One part produced in the DARPA project using the FLAIR laser thermal forming process was a complex, compound-curved, three-dimensional part made from 25-millimeter steel ship hull plate. The piece, known as Part 35, is a section derived from a CAD drawing of an actual ship hull stern section. It was produced using a 3.5-kilowatt Nd:YAG laser system. This early test demonstrated the capability of FLAIR to form heavy-section steel, but the process was extremely slow.

Using the FLAIR process and a new, patent-pending end effector, a 1- by 1-meter, 18-millimeter-thick plate was formed into a saddle shape generated by a CAD model (see Lead Photo) using a 5-kilowatt Nd:YAG laser.
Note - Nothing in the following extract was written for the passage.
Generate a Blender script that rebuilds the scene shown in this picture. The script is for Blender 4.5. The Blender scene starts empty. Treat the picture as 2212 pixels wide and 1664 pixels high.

Several other inventions currently are being pursued for FLAIR which, if successful, will further increase the processing speed.

Stainless steel cylindrical tank parts, including the end cap, and stainless steel cylinders also have been formed using the FLAIR process. Made entirely by manipulating a laser beam with no tooling or externally applied force, these nearly distortion-free parts were held to such precise tolerances that they could be laser-welded to form the tank.

Predicting Laser Thermal Forming Results

During heating and cooling of the material, several metallurgical processes--including phase changes, dynamic recrystallization, and work hardening--occur simultaneously in addition to thermal expansion and contraction. To predict the material's reaction would require accurate knowledge of many of the material's properties, which often is not available.

The P/NA3 neural network models consistently have yielded predictions that could be used to set up open-loop control and achieve part shapes with relatively good accuracy. When the neural network is embedded in the DSP in the control system, closed-loop control can achieve accurate results. The P/NA3 architecture has successfully produced neural network models of production processes with more than 500 simultaneous output parameters. Yet neural networks are computationally very fast; they can be run generally in less than 20 milliseconds on typical desktop PCs and in a fraction of a millisecond on a DSP.

When coupled with graphical representations of the process, these models offer real-time (or faster) simulation of the actual shop floor operation. The neural network simulation produces the actual process results (for example, the specific metallurgical properties of the part or the exact shape and size of the weld produced) rather than just the mechanical motion of the machinery. This is a key ingredient in future manufacturing process planning that generally is missing from today's manufacturing process simulation systems.